Lyons, Elliott

From Lane Co Oregon

Elliot E. Lyons, was born in Lane County in 1865 to William F. Lyons and Jane McClure Lyons. He married Ida J. Baker November 11, 1888 in Lane County and was a former Lane County deputy sheriff.

[edit] Murder of Sheriff Withers

February 5, 1903, was a cold and clear day, and Lane County Sheriff Withers, in company with deputized officers, set off for Walton to arrest Elliott Lyons, an escaped prisoner. Word had reached Eugene that Lyons, an embezzler and a Jackson County horse thief, was heading for his parents' home in Walton, where his wife also lived. The law officers reached the house, surrounded it, and Sheriff Withers, with his pistol at the ready, entered and demanded Lyons' surrender.

Immediately, perhaps fearing for the life of their husband and son, Lyons' wife and parents restrained Withers. While the sheriff struggled with them, Lyons entered the room with a revolver and shot him in the neck. The bullet cut his windpipe and lodged against the spinal cord. Withers died two days later. Lyons escaped.

When word of the shooting reached Eugene, citizens were enraged. According to the Daily Eugene Guard, "It can be truthfully said that he (Withers) was the most popular sheriff Lane county ever had. He was ever fearless in his duties as an officer, and had the reputation of catching every criminal he ever went after." Posses were immediately organized to "run the desperado to earth." Judge Kincaid offered a $500 reward for Lyons' capture, dead or alive. Withers' father matched the reward offer.
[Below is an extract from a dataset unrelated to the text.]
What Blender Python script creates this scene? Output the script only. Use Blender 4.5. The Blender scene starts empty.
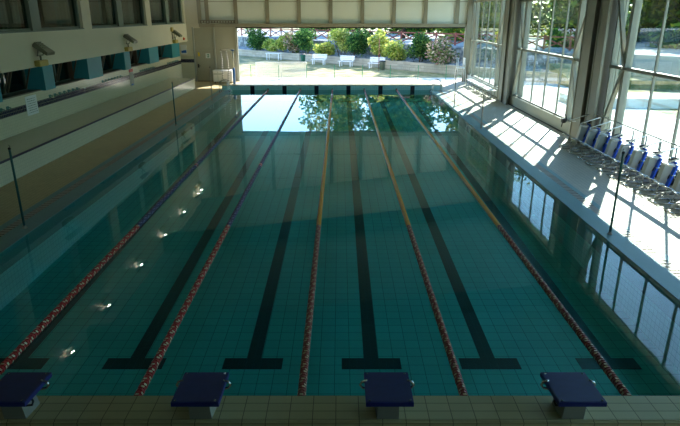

There were sightings of Lyons near Noti and, later, near Franklin, and men searching for the killer concentrated their efforts there. However, four days after the shooting, Lyons was seen in Creswell running down the Southern Pacific tracks and attempting to board a southbound freight train. "The posse got into Mr. Veatch's wagon, drove with great haste to where the train was pulling out and motioned the engineer to stop the train. The men then clambered out of the wagon, rushed toward Lyons, who was just then in the act of climbing into an empty freight car, and ordered him to throw up his hands." As he was being bound, Lyons exclaimed, "Well, it is all up; I am done for; I am your man."

Placing Lyons in a carriage, the posse started for Eugene, making sure that news of his capture did not proceed them. If they had not taken this precaution, "the party no doubt would have been met by an infuriated crowd of citizens and the prisoner promptly lynched." Lyons was locked up in a barred cell in the county jail, and Mayor Chrisman directed Eugene's chief of police to add extra law officers to keep the peace. The Guard urged citizens to assist the police: "If alive, the murdered man would protect a prisoner to the last extremity. Respect for the dead sheriff should discourage any lawlessness."

Withers' body lay in state in the courthouse until his funeral, which was conducted at Eugene's Christian Church. Mayor Chrisman asked all business establishments to close that afternoon, and about one thousand citizens attended the service, including the Elks, Woodmen of the World, Knights of Pythias, and Knights of the Maccabees. One hundred carriages were part of the large cortege to the Masonic Cemetery, where Withers was buried just north of the public square.

On February 11, the coroner's jury found that W. W. Withers died from a gunshot wound inflicted by Elliott Lyons and that the shooting was premeditated. Lyons was arraigned on March 2. No advance notice was provided, for law officers were still concerned that citizens would take any opportunity to avenge their sheriff's death. The indictment was read, and George Dorris was appointed to represent the prisoner. Lyons pled not guilty to murder in the first degree. His trial took place two days later before a packed courtroom. The jury deliberated for 20 minutes, and found "the defendant, Elliott Lyons, guilty of the crime of murder in the first degree as charged in the indictment."

On March 6, Judge Hamilton pronounced the sentence: "On Friday, April 17th, 1903, between the hours of 9 a.m. and 4 p.m., in the courtyard of the jail situated at the county seat of Lane county, Oregon, witnessed by at least 12 bona fide citizens of this county, you hang by the neck until dead. May God have mercy on your soul." The execution was duly carried out. It was Lane County's second hanging.

(Note: Information for this article is from the Daily Eugene Guard, February-April, 1903.)